Emmys: ‘Howards End,’ ‘The Sinner,’ ‘Patrick Melrose’ Bring Unique Sounds to Small Screen

By Jon Burlingame

LOS ANGELES (Variety.com) – Music often provides the finishing touch for a limited series or TV movie, and this year’s crop contains a diverse range of sounds that enhance the stories.

Contemporary composer and arranger Nico Muhly, who moonlights in film, wrote his first TV score for Starz’s “Howards End,” based on the E.M. Forster novel. True to his classical roots, it has a chamber-music ambiance that emphasizes the story’s intimacy.

The biggest challenge, explains Muhly, involved the Schlegel sisters, played by Hayley Atwell and Philippa Coulthard: “They are slightly Bohemian, independent and learned, but there was a need to add a sense of yearning and poignancy to them,” he says. “I wanted the Wilcoxes’ music to be always slightly haunted by the music belonging to the first Mrs. Wilcox. Bast’s music was jagged and angular — stuck in an obsessive set of patterns.”

Muhly played piano and conducted an ensemble of four violins and one viola in both New York and London, then double- and triple-tracked them for a richer string sound as needed.

Composer Ronit Kirchman also scored her first TV project, USA’s “The Sinner,” with mostly synthesized sounds — although she also played acoustic violin and a seven-stringed electric violin on the score. The murder mystery starring Jessica Biel was “a gift,” Kirchman says, because “the story unravels and develops. Material you thought meant one thing actually means another, so musically it was both a preconceived and an emergent approach in terms of how the themes developed.”

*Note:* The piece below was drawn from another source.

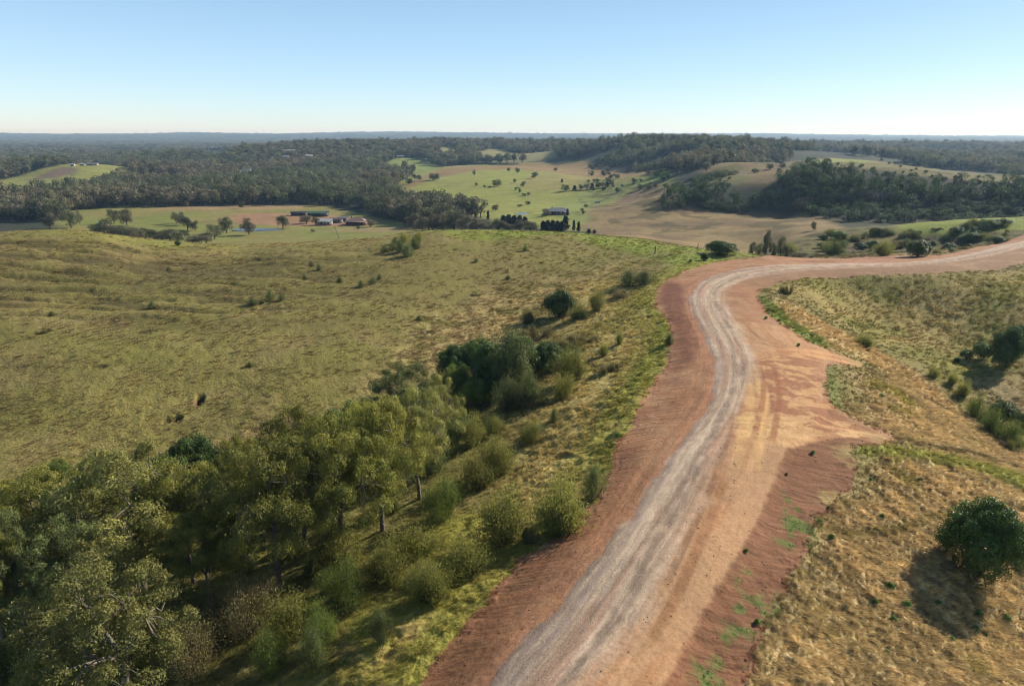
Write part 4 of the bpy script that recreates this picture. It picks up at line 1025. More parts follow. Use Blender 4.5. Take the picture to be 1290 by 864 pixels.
far_plants('hillside_tree', ['dark spreading tree on the skyline of the brown spur','rounded brown tree standing out at the foot of the dark hillside','large dark tree at the head of the wooded hillside','grey crowned tree on the brown hilltop beside the wood','dark tree on the left ridge of the brown spur'], 'tree', 'single trees of the right hand hill',
  [(890,216,203,14),(1010,268,246,26),(1023,228,208,22),(1072,222,203,20),(1003,232,212,18)], ['tree4', 'tree1', 'tree4', 'tree2', 'tree4'])

# ------------------------------------------------------------------ woods
R1 = smooth(poly([(1000,266),(992,262),(972,246),(985,222),(1020,214),(1060,222),(1085,231),(1180,237),(1290,235),(1400,236),(1400,270),(1290,275),(1200,277),(1130,281),(1060,280),(1030,274)]), 1, True)
R2 = smooth(poly([(830,266),(835,254),(848,246),(880,243),(920,246),(968,249),(985,252),(975,270),(950,264),(905,266),(870,262)]), 1, True)
R3 = smooth(poly([(868,234),(885,222),(915,216),(930,218),(905,228),(885,232)]), 1, True)
def forest_ok(x, y):
    ok = (y > 330)
    for nm, P in cpoly.items():
        if nm.startswith(('P1', 'P2', 'P3', 'P4', 'P5', 'P6', 'P7', 'P8')) and nm not in ('P2br', 'P3b', 'P3c', 'P3g', 'P8g'):
            ok &= ~inside(P, x, y)
    return ok
Pz = np.array([[(p-645)/F*Y_/(cp+.3023*sp)*1.0, Y_] for p, Y_ in ((-400,560),(60,470),(95,560),(300,590),(430,585),(520,430),(560,430),(640,520),(690,560),(740,640),(800,700),(900,650),(1290,640),(1900,640))])
def lower_y(x, y):      # the wood starts behind this line, except on its own hillsides
    s = x/y
    return np.interp(s, Pz[:, 0]/Pz[:, 1], Pz[:, 1])
pts = []
rf = np.random.default_rng(5)
def scatter(y0, y1, sp_, jit=.42):
    ys = np.arange(y0, y1, sp_)
    for yy in ys:
        xs = np.arange(-.93*yy, .93*yy, sp_*1.0)
        yield np.stack([xs+rf.normal(size=len(xs))*sp_*jit, yy+rf.normal(size=len(xs))*sp_*jit], -1)
cand = []
yy = 330.
while yy < 12500:
    sp_ = (6.4 if abs(yy-440) < 95 else 8.2) if yy < 900 else 8.2*(yy/900)**.82
    xs = np.arange(-.93*yy, .93*yy, sp_)
    cand.append(np.stack([xs+rf.normal(size=len(xs))*sp_*.35, yy+rf.normal(size=len(xs))*sp_*.35, np.full(len(xs), sp_)], -1)); yy += sp_
cand = np.concatenate(cand)
X, Y, SP = cand.T
inR1 = inside(R1, X, Y); inR2 = inside(R2, X, Y); inR3 = inside(R3, X, Y)
main = forest_ok(X, Y) & (Y > lower_y(X, Y))
# open grassy gaps on the far knobs
gap = fbm(X/90, Y/90, 3, 301)
knob = (X/Y > .02) & (Y > 800) & (Y < 2200)
main &= ~(knob & (gap > .51))
main &= ~((X/Y > .27) & (Y > 640) & (gap > .60)) & ~((Y > 2200) & (fbm(X/500, Y/250, 2, 302) > .66))
hill = inR1 | inR2 | inR3
keep = main | hill
X, Y, SP, hill, r3 = X[keep], Y[keep], SP[keep], hill[keep], (inR1[keep])
Z = H(X, Y)
n = len(X); print('trees', n)
pxs = 645+F*X/(Y*cp+(CAMZ-Z)*sp)
pys = 432+F*((CAMZ-Z)*cp-Y*sp)/(Y*cp+(CAMZ-Z)*sp)
pat = fbm(X/120, Y/120, 3, 303)
hgt = (10.5+7.5*rf.random(n)**1.3)*(1+(SP/8.2-1)*.08); wid = (9+6.5*rf.random(n))*(np.maximum(SP, 8.2)/8.2)**.92
hs = np.where(hill, 7.5+4.5*rf.random(n), hgt); ws = np.where(hill, 7+5*rf.random(n), wid)
low = hill & (pys > 262); hs = np.where(low, 4.5+2.5*rf.random(n), hs)
hs = np.where(inR3[keep], 4.5, hs)
kind = np.where(hill, 4+(rf.random(n) < .5), np.where(pat+rf.random(n)*.3 < .62, rf.integers(0, 2, n), rf.integers(2, 4, n)))
rimlit = hill & (pxs > 1085) & (pxs < 1235) & (pys > 232) & (pys < 262) & (fbm(X/14, Y/14, 2, 304) > .67)
kind = np.where(rimlit, 6, kind); hs = np.where(rimlit, 8, hs)
big_ = (~hill) & (rf.random(n) < .06); hs = np.where(big_, hs*1.3, hs)
vis = (pxs > -10) & (pxs < 1300)
order = np.argsort(np.where(vis, Y, 1e9))
hillidx = [i for i in order if vis[i] and hill[i]][:230]
woodidx = [i for i in order if vis[i] and not hill[i]][:280]
used = np.zeros(n, bool)
for lst, nm, grp in ((hillidx, 'hillside_tree', 0), (woodidx, 'woodland_tree', 1)):
    for i in lst:
        used[i] = True
        _, me, h0, w0 = KINDS[FW[int(kind[i])]]
        o = link(nm, me); o.location = (X[i], Y[i], Z[i]-.3); o.rotation_euler = (0, 0, random.random()*6.28); o.scale = (ws[i]/w0, ws[i]/w0, hs[i]/h0)
        if grp == 0:
            if rimlit[i]: tag(o, 'rounded green tree with rim light painted into silvery leaves on the dark wooded hillside', 'tree', 'rim lit trees of the wooded hillside')
            else: tag(o, 'dark green tree in the dense thicket on the shaded hillside beyond the road', 'tree', 'dark trees of the wooded hillside')
        elif pxs[i] < 440: tag(o, 'dull olive gum in the front rows of the wood edging the dam paddock', 'tree', 'front rows of the wood behind the dam paddock')
        elif pxs[i] < 760: tag(o, 'grey green gum in the wood closing the left side of the bright valley field', 'tree', 'wood edge beside the bright valley field')
        else: tag(o, 'hazy blue green tree in the wood behind the brown hilltop', 'tree', 'wood behind the brown hilltop')
# the rest: one mass of distant wood
def instancer(name, P, scl, rot, kindidx, sources, tint=None, label=None):
    me = bpy.data.meshes.new(name); me.vertices.add(len(P)); me.vertices.foreach_set('co', np.ascontiguousarray(P, np.float32).ravel())
    a = me.attributes.new('scl', 'FLOAT_VECTOR', 'POINT'); a.data.foreach_set('vector', np.ascontiguousarray(scl, np.float32).ravel())
    a = me.attributes.new('rot', 'FLOAT_VECTOR', 'POINT'); a.data.foreach_set('vector', np.ascontiguousarray(rot, np.float32).ravel())
    a = me.attributes.new('kindidx', 'INT', 'POINT'); a.data.foreach_set('value', np.ascontiguousarray(kindidx, np.int32))
    if tint is not None:
        a = me.attributes.new('tint', 'FLOAT_VECTOR', 'POINT'); a.data.foreach_set('vector', np.ascontiguousarray(tint, np.float32).ravel())
    me.update()
    cl_ = bpy.data.collections.new(name+'_kinds')
    for k, sm in enumerate(sources):
        q = bpy.data.objects.new('%s_kind_%02d' % (name, k), sm); cl_.objects.link(q)
    o = link(name, me)
    ng = bpy.data.node_groups.new(name, 'GeometryNodeTree')
    ng.interface.new_socket('Geometry', in_out='INPUT', socket_type='NodeSocketGeometry'); ng.interface.new_socket('Geometry', in_out='OUTPUT', socket_type='NodeSocketGeometry')
    N_ = ng.nodes; gi = N_.new('NodeGroupInput'); go = N_.new('NodeGroupOutput'); ip = N_.new('GeometryNodeInstanceOnPoints'); ci = N_.new('GeometryNodeCollectionInfo')
    ci.inputs[0].default_value = cl_; ci.inputs[1].default_value = True; ci.inputs[2].default_value = True
    def na(nm, t):
        x = N_.new('GeometryNodeInputNamedAttribute'); x.data_type = t; x.inputs[0].default_value = nm; return x.outputs[0]
    Lk = ng.links
    Lk.new(gi.outputs[0], ip.inputs['Points']); Lk.new(ci.outputs[0], ip.inputs['Instance']); ip.inputs['Pick Instance'].default_value = True
    Lk.new(na('kindidx', 'INT'), ip.inputs['Instance Index']); Lk.new(na('scl', 'FLOAT_VECTOR'), ip.inputs['Scale'])
    er = N_.new('FunctionNodeEulerToRotation'); Lk.new(na('rot', 'FLOAT_VECTOR'), er.inputs[0]); Lk.new(er.outputs[0], ip.inputs['Rotation'])
    Lk.new(ip.outputs[0], go.inputs[0])
    md = o.modifiers.new('scatter', 'NODES'); md.node_group = ng
    return tag(o, label, None, None, 'stuff')
u = ~used
zr = np.zeros(n)
instancer('distant_forest', np.stack([X, Y, Z-.4], -1)[u], np.stack([ws/10, ws/10, hs/12], -1)[u], np.stack([zr, zr, rf.random(n)*6.28], -1)[u], kind[u], [KINDS[k][1] for k in FW],
          label='distant blue green eucalypt forest covering the valley to the horizon')

# ------------------------------------------------------------------ grass
def tuft(name, seed, blades=26, h=.5, spread=.22, lean=(0, 0), wdt=.035, fan=.55):
    rng = np.random.default_rng(seed); V, Qd, R = [], [], []
    for i in range(blades):
        a = rng.random()*6.28; r = spread*rng.random()**.5; b0 = np.array([cos(a)*r, sin(a)*r, -.05])
        L = h*(.6+.5*rng.random()); o_ = np.array([cos(a), sin(a), 0])*fan*L*rng.random()+np.array([lean[0], lean[1], 0])*L
        m = b0+o_*.35+np.array([0, 0, L*.65]); e = b0+o_*1.05+np.array([0, 0, L*.9])
        s_ = np.array([-sin(a+.6), cos(a+.6), 0])*wdt*(.7+.6*rng.random())
        k = len(V)*1; V += [b0-s_*.6, b0+s_*.6, m+s_*.5, m-s_*.5, e+s_*.12, e-s_*.12]; Qd += [[k, k+1, k+2, k+3], [k+3, k+2, k+4, k+5]]
        t_ = rng.random(); R += [t_*.5, t_*.6+.4]
    me = newmesh(name, np.array(V), np.array(Qd), [ML['grass']]); vflt(me, 'rnd_top', np.array(R), 'FACE'); return me
TS = [tuft('tuft', 400+i, 30, .5, .22, (.75, -.68), .024, .35) for i in range(3)]+[tuft('tuft', 410+i, 30, .36, .24, (0, 0), .034, .9) for i in range(3)]
CG = [a.reshape(NY, NS) for a in (gold, strip, tuss, paddock, scr, gl)]
rg_ = np.random.default_rng(17)
def sample_zone(nn, y0, y1, dens):
    """random ground spots with a density per square metre given by dens(x, y)"""
    A = .5*(y1*y1-y0*y0)*2.0
    m_ = int(A*nn); yv = np.sqrt(rg_.random(m_)*(y1*y1-y0*y0)+y0*y0); xv = (rg_.random(m_)*2-1)*yv
    m0 = np.abs(xv/yv) < 1.0
    return xv[m0], yv[m0]
XS, YS, SC, KD, TI = [], [], [], [], []
for (y0, y1, nn, s0) in ((24, 62, 22.0, .66), (62, 105, 9.0, .92), (105, 160, 3.6, 1.3), (160, 235, 1.8, 1.5)):
    xv, yv = sample_zone(nn, y0, y1, None)
    dd = bil(dD, xv, yv); g_ = bil(CG[0], xv, yv); st_ = bil(CG[1], xv, yv); tu = bil(CG[2], xv, yv); pa = bil(CG[3], xv, yv); sc_ = bil(CG[4], xv, yv)
    pt = fbm(xv/2.2, yv/2.2, 3, 305)
    clus = fbm(xv/6, yv/5, 3, 306); pt = np.where((xv < -5) & (yv > 68) & (tu < .5) & (st_ < .3), pt-.12+(clus-.5)*.9, pt)
    pr = .4+.7*g_+.6*st_+.7*tu+.35*pa+.6*sc_
    okk = (rg_.random(len(xv)) < pr*sstep(.3, .55, pt+.12*rg_.random(len(xv))+.2*g_)) & (dd < .1+.35*rg_.random(len(xv)))
    zz = H(xv, yv); px_ = 645+F*xv/(yv*cp+(CAMZ-zz)*sp); py_ = 432+F*((CAMZ-zz)*cp-yv*sp)/(yv*cp+(CAMZ-zz)*sp)
    okk &= (px_ > -60) & (px_ < 1350) & (py_ < 940)
    xv, yv, zz, g_ = xv[okk], yv[okk], zz[okk], g_[okk]
    c_ = np.stack([bil(col[..., i], xv, yv) for i in range(3)], -1)
    XS.append(np.stack([xv, yv, zz-.03], -1)); s_ = s0*(.55+.75*rg_.random(len(xv))**1.3); h_ = s_*np.clip(.62+.3*g_, .5, 1)*.95
    SC.append(np.stack([s_, s_, h_], -1)); KD.append(np.where(rg_.random(len(xv)) < g_, rg_.integers(0, 3, len(xv)), rg_.integers(3, 6, len(xv))))
    lh = (xv < -5-.0*yv)*(yv > 68)*(1-bil(CG[1], xv, yv))*(1-g_)*(dd[okk] < -3)
    tanc = np.asarray(C(168, 146, 104)*K)
    c_ = c_*(1-.55*lh[:, None])+tanc*.55*lh[:, None]
    br = (.8+.55*rg_.random(len(xv)))[:, None]
    TI.append(c_*br*np.array([1.2, 1.17, 1.12])*(1+.12*g_[:, None]))
P_ = np.concatenate(XS); print('tufts', len(P_))
rot = np.zeros_like(P_); rot[:, 2] = np.where(np.concatenate(KD) < 3, rg_.normal(size=len(P_))*.5, rg_.random(len(P_))*6.28)
instancer('grass_tussocks', P_, np.concatenate(SC), rot, np.concatenate(KD), TS, np.concatenate(TI), 'dry tussock grass growing over the hills')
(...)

A motif established in the first episode “is associated with Cora’s inner psyche and becomes the main theme,” she says. As the series progresses, It evolves into “a shared theme for Cora and Ambrose as their psychic material intertwines over the course of the series.”

For FX’s “American Crime Story: The Assassination of Gianni Versace,” composer Mac Quayle credits producer Ryan Murphy’s love of electronic music for informing the score, but says, ultimately, they were writing a soundtrack to a “creepy serial killer.”

Flourishes abound in the “Versace” music, with nods to the fashion icon’s Italian heritage and that of his sister, or what Quayle, who scored last season’s initial offering in Murphy’s “American Crime Story” series, “The People v. O.J. Simpson,” describes as “classical flavor along with … a tense, creepy, atmospheric bed.” Unlike “O.J.,” which “needed to be very understated, subtle and minimal,” “Versace” demanded something a little bigger and more dramatic, he says.

One of the year’s most musically compelling projects is Showtime’s current “Patrick Melrose,” scored by Volker Bertelmann (also known as Hauschka, a 2016 Oscar nominee for “Lion”). The German composer’s challenge was finding the right sound for Melrose (Benedict Cumberbatch), a wealthy, unrepentant drug addict whose troubled childhood is slowly revealed.

Bertelmann was startled to discover “experimental classical music” — such as that of John Cage — in the temporary music track, and that became an inspiration. He then added a small string section, the metallic-sounding Hungarian cimbalom, and electronically processed “prepared piano,” a Hauschka specialty and a technique in which objects are placed on or between piano strings to create unusual sonic effects.

“We worked with weird pitches and grating, free-jazz situations, just to get strange noises out of the instruments. At the same time we were using modular synthesizers, trying to get a randomness into the sound, and some techno elements,” he says.